Ga Ga Ga Ga Ga

Two albums by major indie rock bands came out on Tuesday: the previously reviewed Our Love to Admire and Ga Ga Ga Ga Ga by Spoon. And the latter is much, much better. Two of the highlights (“You Got Yr. Cherry Bomb”, “The Underdog”) resemble “Sister Jack” from Gimme Fiction, Spoon’s previous album, but both add soul-infused rhythms to the mix, with “The Underdog” even receiving a horn section, something unexpected from such a minimalist band (“I Turn My Camera On,” the hit from Gimme Fiction, has two chords and three bass notes; I’ve counted). But it works astoundingly well. “Don’t You Evah” also incorporates soul influences, but eschews the guitar pop that characterizes “Cherry Bomb” and “Underdog,” making for another great track. “Black Like Me” breaks new ground as well, being as it is the first ballad Spoon’s done, and Spoon succeeds here as well. Four other tracks “Don’t Make Me a Target,” “Rhthm and Soul,” “Eddie’s Ragga,” and “Finer Feelings” continue in more or less Spoon’s usual way, which, considering Spoon’s past work, isn’t bad at all.
Only two tracks are problems. “The Ghost of You Lingers” is a minimalist (duh) piano-driven track. Actually, take away the “driven,” because this song basically consists of Britt Daniels banging on a piano, Philip Glass-style, with airy atmospherics and echoey vocals added. Maybe I’m just a lightweight, but this is experimentalism for its own sake, and it doesn’t work. Nor does “My Little Japanese Cigarette Case,” the band’s foray into hard rock. Like “Ghost,” it seems too obsessed with emulating a genre foreign to the band, which comes at the expense of catchiness and overall appeal.
But eight out of ten ain’t bad, and, thankfully, neither is Ga Ga Ga Ga Ga.

4 thoughts on “Ga Ga Ga Ga Ga

  1. I gave “The Underdog” a try at Rhapsody; and unlike some other such experiments, I actually sort-of like this song. However, I had the feeling that I have heard this vocal style a lot lately, and some a long time ago too.
    After a while I put my finger on it: Billy Joel. I then went back to “Only the Good Die Young”, written 30 years ago, and sure enough, the vocal style is similar. Billy Joel seems to me to be a prescient figure in what is now called alternative or indie rock. Even though some people are also suspicious of Billy Joel because he seems vaguely nerdy. (The nerd issue is an interesting and very ironic side of Joel; but I digress.)
    I also note that Joel’s producer Phil Ramone is at least as talented as George Martin. Moreover, Joel himself is rather closer to an intellectual equal to Ramone than some other pop music celebrities are to their producers.
    On the topic of vocals and indie music, you probably know the song “I’m Gonna Be (500 Miles)” by the Proclaimers. The Proclaimers had a lot of good artistic energy in this song. On the other hand, they didn’t care much about singing or playing tunefully; mainly rhythm was important. However, this particular song was covered by another party that truly has mastered vocal and guitar melody: The United States Navy! I challenge you to find the Navy rendition of “500 Miles”.

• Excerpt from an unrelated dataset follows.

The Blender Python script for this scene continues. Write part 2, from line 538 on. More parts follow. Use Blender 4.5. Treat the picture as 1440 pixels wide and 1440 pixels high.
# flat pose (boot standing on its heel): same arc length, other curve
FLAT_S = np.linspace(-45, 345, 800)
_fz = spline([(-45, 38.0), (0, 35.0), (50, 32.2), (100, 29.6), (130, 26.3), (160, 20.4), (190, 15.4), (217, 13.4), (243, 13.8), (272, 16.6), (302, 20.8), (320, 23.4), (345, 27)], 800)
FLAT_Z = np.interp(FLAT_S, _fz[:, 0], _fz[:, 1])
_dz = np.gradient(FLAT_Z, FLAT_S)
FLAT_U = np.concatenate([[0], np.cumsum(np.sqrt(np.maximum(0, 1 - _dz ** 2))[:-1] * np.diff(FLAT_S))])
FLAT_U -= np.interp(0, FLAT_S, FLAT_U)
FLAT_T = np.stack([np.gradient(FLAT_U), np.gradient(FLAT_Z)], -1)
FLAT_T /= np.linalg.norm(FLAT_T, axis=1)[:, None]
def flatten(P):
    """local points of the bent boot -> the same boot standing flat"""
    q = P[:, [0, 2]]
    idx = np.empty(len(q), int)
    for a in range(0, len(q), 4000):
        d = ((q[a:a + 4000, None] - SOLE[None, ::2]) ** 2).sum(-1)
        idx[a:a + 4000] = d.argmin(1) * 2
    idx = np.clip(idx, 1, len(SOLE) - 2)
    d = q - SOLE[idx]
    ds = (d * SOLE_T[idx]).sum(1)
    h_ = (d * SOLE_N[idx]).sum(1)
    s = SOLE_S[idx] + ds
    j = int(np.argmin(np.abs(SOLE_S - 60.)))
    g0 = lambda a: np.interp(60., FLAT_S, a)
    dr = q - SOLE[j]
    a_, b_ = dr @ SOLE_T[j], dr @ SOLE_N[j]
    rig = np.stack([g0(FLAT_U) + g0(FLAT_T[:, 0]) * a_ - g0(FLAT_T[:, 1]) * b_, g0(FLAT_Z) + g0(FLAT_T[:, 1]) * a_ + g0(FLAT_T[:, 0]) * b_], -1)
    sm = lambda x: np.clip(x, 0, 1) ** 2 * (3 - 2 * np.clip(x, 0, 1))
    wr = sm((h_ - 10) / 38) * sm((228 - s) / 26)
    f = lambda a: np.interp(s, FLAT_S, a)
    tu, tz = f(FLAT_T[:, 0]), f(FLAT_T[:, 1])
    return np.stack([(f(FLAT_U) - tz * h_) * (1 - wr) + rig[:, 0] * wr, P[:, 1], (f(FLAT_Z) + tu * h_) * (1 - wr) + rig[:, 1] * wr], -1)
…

  2. I just bought “Ga ga ga ga ga” in iTunes when I saw it in my recommendations. On first listen, I like it. The songs seem quite varied, unlike a lot of groups where most of the songs on an album are similar in style.
    Graceland is my all-time favorite album. It got me interested in African music.
    I really like Gogol Bordello’s new album “Super Taranta!”. It’s kind of strange if you’re not familiar with them. They call their music “Gypsy Punk”. Imagine Lou Reed playing at a Jewish wedding.